▶ [WHAT TO DO]: Copy the lines that follow, keeping every character the same.

▶ [COLLECTED MATERIAL]:
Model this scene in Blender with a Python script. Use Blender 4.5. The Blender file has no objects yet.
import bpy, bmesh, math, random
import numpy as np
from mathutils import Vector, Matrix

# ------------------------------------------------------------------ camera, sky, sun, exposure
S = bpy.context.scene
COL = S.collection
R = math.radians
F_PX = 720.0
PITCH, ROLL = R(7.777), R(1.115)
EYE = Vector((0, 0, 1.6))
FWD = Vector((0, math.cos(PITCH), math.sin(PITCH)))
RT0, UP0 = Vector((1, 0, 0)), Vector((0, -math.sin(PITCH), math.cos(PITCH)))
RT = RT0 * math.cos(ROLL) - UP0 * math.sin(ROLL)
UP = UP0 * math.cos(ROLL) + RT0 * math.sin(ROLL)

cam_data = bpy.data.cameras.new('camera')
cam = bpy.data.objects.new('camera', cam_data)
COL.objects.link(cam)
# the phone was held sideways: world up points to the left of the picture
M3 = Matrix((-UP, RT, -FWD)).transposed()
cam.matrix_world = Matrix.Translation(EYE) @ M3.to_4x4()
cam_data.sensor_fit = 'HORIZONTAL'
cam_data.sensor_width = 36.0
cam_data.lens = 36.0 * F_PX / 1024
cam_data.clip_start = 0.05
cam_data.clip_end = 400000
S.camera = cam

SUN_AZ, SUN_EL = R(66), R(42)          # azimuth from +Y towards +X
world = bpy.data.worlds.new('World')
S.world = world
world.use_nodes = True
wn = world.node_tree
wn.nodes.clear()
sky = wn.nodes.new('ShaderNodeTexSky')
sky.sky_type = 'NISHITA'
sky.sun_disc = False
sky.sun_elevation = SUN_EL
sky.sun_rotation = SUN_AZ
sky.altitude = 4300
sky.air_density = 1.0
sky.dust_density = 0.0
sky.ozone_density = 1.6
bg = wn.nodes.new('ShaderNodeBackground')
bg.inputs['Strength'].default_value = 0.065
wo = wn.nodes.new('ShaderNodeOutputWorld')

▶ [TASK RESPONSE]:
Model this scene in Blender with a Python script. Use Blender 4.5. The Blender file has no objects yet.
import bpy, bmesh, math, random
import numpy as np
from mathutils import Vector, Matrix

# ------------------------------------------------------------------ camera, sky, sun, exposure
S = bpy.context.scene
COL = S.collection
R = math.radians
F_PX = 720.0
PITCH, ROLL = R(7.777), R(1.115)
EYE = Vector((0, 0, 1.6))
FWD = Vector((0, math.cos(PITCH), math.sin(PITCH)))
RT0, UP0 = Vector((1, 0, 0)), Vector((0, -math.sin(PITCH), math.cos(PITCH)))
RT = RT0 * math.cos(ROLL) - UP0 * math.sin(ROLL)
UP = UP0 * math.cos(ROLL) + RT0 * math.sin(ROLL)

cam_data = bpy.data.cameras.new('camera')
cam = bpy.data.objects.new('camera', cam_data)
COL.objects.link(cam)
# the phone was held sideways: world up points to the left of the picture
M3 = Matrix((-UP, RT, -FWD)).transposed()
cam.matrix_world = Matrix.Translation(EYE) @ M3.to_4x4()
cam_data.sensor_fit = 'HORIZONTAL'
cam_data.sensor_width = 36.0
cam_data.lens = 36.0 * F_PX / 1024
cam_data.clip_start = 0.05
cam_data.clip_end = 400000
S.camera = cam

SUN_AZ, SUN_EL = R(66), R(42)          # azimuth from +Y towards +X
world = bpy.data.worlds.new('World')
S.world = world
world.use_nodes = True
wn = world.node_tree
wn.nodes.clear()
sky = wn.nodes.new('ShaderNodeTexSky')
sky.sky_type = 'NISHITA'
sky.sun_disc = False
sky.sun_elevation = SUN_EL
sky.sun_rotation = SUN_AZ
sky.altitude = 4300
sky.air_density = 1.0
sky.dust_density = 0.0
sky.ozone_density = 1.6
bg = wn.nodes.new('ShaderNodeBackground')
bg.inputs['Strength'].default_value = 0.065
wo = wn.nodes.new('ShaderNodeOutputWorld')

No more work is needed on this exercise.